TASK DIRECTIONS -
Could you output each line of the data that follows exactly?

RECORDED DATA -
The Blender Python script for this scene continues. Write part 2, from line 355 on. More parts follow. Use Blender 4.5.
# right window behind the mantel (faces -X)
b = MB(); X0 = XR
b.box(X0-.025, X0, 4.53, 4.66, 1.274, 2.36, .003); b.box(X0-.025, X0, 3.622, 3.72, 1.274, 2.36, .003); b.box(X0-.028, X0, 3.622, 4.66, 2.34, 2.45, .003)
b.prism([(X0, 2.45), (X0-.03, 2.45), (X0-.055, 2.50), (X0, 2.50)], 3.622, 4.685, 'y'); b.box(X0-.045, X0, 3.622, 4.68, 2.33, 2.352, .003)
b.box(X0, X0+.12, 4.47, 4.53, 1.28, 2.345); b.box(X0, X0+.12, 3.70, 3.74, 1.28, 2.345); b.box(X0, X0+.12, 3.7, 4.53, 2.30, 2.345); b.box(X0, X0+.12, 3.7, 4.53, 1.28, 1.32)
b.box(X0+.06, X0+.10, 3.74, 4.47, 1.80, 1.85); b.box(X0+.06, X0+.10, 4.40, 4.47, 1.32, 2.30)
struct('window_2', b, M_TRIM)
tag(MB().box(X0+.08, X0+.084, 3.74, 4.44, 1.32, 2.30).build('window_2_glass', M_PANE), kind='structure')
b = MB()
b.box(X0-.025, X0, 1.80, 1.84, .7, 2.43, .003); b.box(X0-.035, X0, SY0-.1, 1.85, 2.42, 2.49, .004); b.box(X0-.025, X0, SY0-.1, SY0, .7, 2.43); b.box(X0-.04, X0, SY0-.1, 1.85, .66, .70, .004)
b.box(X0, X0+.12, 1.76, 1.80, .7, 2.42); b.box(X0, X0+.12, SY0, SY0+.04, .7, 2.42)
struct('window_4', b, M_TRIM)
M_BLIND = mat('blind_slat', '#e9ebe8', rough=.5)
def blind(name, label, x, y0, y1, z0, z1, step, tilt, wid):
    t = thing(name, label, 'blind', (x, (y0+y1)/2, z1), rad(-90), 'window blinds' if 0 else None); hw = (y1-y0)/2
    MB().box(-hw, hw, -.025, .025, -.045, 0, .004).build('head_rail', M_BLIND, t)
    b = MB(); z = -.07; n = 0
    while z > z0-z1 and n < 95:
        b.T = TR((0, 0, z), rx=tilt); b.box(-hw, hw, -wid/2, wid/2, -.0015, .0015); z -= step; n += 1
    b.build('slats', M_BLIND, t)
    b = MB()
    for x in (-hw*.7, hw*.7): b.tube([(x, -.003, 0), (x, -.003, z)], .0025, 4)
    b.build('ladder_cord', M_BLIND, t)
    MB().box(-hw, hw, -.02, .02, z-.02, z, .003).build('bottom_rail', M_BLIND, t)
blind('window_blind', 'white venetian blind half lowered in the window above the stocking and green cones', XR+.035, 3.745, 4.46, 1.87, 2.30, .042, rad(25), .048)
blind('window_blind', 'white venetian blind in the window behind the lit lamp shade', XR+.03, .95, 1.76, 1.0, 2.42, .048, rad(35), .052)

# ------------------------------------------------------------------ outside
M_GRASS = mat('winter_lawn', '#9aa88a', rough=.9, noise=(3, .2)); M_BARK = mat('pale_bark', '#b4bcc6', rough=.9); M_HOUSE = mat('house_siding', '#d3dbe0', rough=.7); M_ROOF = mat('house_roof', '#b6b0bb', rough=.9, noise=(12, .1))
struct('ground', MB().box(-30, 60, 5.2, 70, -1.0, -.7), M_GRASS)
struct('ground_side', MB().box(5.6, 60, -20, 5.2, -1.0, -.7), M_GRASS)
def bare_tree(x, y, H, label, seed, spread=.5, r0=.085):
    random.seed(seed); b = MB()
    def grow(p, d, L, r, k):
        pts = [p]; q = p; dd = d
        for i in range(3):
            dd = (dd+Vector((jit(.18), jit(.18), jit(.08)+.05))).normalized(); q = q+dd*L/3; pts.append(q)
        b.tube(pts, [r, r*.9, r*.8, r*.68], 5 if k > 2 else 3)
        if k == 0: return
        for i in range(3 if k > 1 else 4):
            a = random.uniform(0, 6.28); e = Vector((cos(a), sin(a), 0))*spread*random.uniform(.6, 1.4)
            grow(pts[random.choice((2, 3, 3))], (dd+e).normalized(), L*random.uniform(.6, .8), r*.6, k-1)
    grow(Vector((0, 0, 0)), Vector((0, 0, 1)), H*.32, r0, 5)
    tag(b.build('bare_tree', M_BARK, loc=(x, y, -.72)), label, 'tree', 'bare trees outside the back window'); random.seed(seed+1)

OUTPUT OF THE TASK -
The Blender Python script for this scene continues. Write part 2, from line 355 on. More parts follow. Use Blender 4.5.
# right window behind the mantel (faces -X)
b = MB(); X0 = XR
b.box(X0-.025, X0, 4.53, 4.66, 1.274, 2.36, .003); b.box(X0-.025, X0, 3.622, 3.72, 1.274, 2.36, .003); b.box(X0-.028, X0, 3.622, 4.66, 2.34, 2.45, .003)
b.prism([(X0, 2.45), (X0-.03, 2.45), (X0-.055, 2.50), (X0, 2.50)], 3.622, 4.685, 'y'); b.box(X0-.045, X0, 3.622, 4.68, 2.33, 2.352, .003)
b.box(X0, X0+.12, 4.47, 4.53, 1.28, 2.345); b.box(X0, X0+.12, 3.70, 3.74, 1.28, 2.345); b.box(X0, X0+.12, 3.7, 4.53, 2.30, 2.345); b.box(X0, X0+.12, 3.7, 4.53, 1.28, 1.32)
b.box(X0+.06, X0+.10, 3.74, 4.47, 1.80, 1.85); b.box(X0+.06, X0+.10, 4.40, 4.47, 1.32, 2.30)
struct('window_2', b, M_TRIM)
tag(MB().box(X0+.08, X0+.084, 3.74, 4.44, 1.32, 2.30).build('window_2_glass', M_PANE), kind='structure')
b = MB()
b.box(X0-.025, X0, 1.80, 1.84, .7, 2.43, .003); b.box(X0-.035, X0, SY0-.1, 1.85, 2.42, 2.49, .004); b.box(X0-.025, X0, SY0-.1, SY0, .7, 2.43); b.box(X0-.04, X0, SY0-.1, 1.85, .66, .70, .004)
b.box(X0, X0+.12, 1.76, 1.80, .7, 2.42); b.box(X0, X0+.12, SY0, SY0+.04, .7, 2.42)
struct('window_4', b, M_TRIM)
M_BLIND = mat('blind_slat', '#e9ebe8', rough=.5)
def blind(name, label, x, y0, y1, z0, z1, step, tilt, wid):
    t = thing(name, label, 'blind', (x, (y0+y1)/2, z1), rad(-90), 'window blinds' if 0 else None); hw = (y1-y0)/2
    MB().box(-hw, hw, -.025, .025, -.045, 0, .004).build('head_rail', M_BLIND, t)
    b = MB(); z = -.07; n = 0
    while z > z0-z1 and n < 95:
        b.T = TR((0, 0, z), rx=tilt); b.box(-hw, hw, -wid/2, wid/2, -.0015, .0015); z -= step; n += 1
    b.build('slats', M_BLIND, t)
    b = MB()
    for x in (-hw*.7, hw*.7): b.tube([(x, -.003, 0), (x, -.003, z)], .0025, 4)
    b.build('ladder_cord', M_BLIND, t)
    MB().box(-hw, hw, -.02, .02, z-.02, z, .003).build('bottom_rail', M_BLIND, t)
blind('window_blind', 'white venetian blind half lowered in the window above the stocking and green cones', XR+.035, 3.745, 4.46, 1.87, 2.30, .042, rad(25), .048)
blind('window_blind', 'white venetian blind in the window behind the lit lamp shade', XR+.03, .95, 1.76, 1.0, 2.42, .048, rad(35), .052)

# ------------------------------------------------------------------ outside
M_GRASS = mat('winter_lawn', '#9aa88a', rough=.9, noise=(3, .2)); M_BARK = mat('pale_bark', '#b4bcc6', rough=.9); M_HOUSE = mat('house_siding', '#d3dbe0', rough=.7); M_ROOF = mat('house_roof', '#b6b0bb', rough=.9, noise=(12, .1))
struct('ground', MB().box(-30, 60, 5.2, 70, -1.0, -.7), M_GRASS)
struct('ground_side', MB().box(5.6, 60, -20, 5.2, -1.0, -.7), M_GRASS)
def bare_tree(x, y, H, label, seed, spread=.5, r0=.085):
    random.seed(seed); b = MB()
    def grow(p, d, L, r, k):
        pts = [p]; q = p; dd = d
        for i in range(3):
            dd = (dd+Vector((jit(.18), jit(.18), jit(.08)+.05))).normalized(); q = q+dd*L/3; pts.append(q)
        b.tube(pts, [r, r*.9, r*.8, r*.68], 5 if k > 2 else 3)
        if k == 0: return
        for i in range(3 if k > 1 else 4):
            a = random.uniform(0, 6.28); e = Vector((cos(a), sin(a), 0))*spread*random.uniform(.6, 1.4)
            grow(pts[random.choice((2, 3, 3))], (dd+e).normalized(), L*random.uniform(.6, .8), r*.6, k-1)
    grow(Vector((0, 0, 0)), Vector((0, 0, 1)), H*.32, r0, 5)
    tag(b.build('bare_tree', M_BARK, loc=(x, y, -.72)), label, 'tree', 'bare trees outside the back window'); random.seed(seed+1)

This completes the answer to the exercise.